Major corporations from out of state and from overseas are attracted to Washington's highly skilled workforce in engineering, technical sales and support, and business development.

In their competitiveness study for the Department of Commerce, McKinsey & Company similarly found Washington’s strength in software to be a clear economic advantage. The McKinsey work also pointed out that our software skill base is more IT-oriented than most states, indicating unrealized potential for focusing on software that extends to other industry sectors such as energy, life sciences and aerospace and defense.

The role of software is dramatically increasing in many industries including aerospace, life sciences and manufacturing. At Commerce, we believe this growing importance of software is one of three macro, cross-industry trends that right now have the potential to generate disproportionate economic success for Washington state. (The others on our list are the shift of economic power to the Asia region and the clean energy transition.)
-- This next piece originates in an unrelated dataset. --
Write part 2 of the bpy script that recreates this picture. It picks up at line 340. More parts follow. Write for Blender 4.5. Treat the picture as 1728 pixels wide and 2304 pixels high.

For example, in a Boeing 777 aircraft there are approximately 2.6 million lines of computer code. The new 787 Dreamliner has more than 6.5 million lines and an F-35 military aircraft tallies more than 19 million lines. Information and communication technology is meeting clean energy on the smart grid, and in global health and life sciences it’s breaking new ground in bioinformatics.

Playing to our historic economic strengths, such as software, makes good sense and when those strengths align with game-changing global economic trends, a pathway to success is clear for Washington employers and workers.

Washington is one of the world’s leading innovation hubs. With continued support and a sharper focus on the needs of our key industry sectors, including high-technology, imagine where we can grow from here.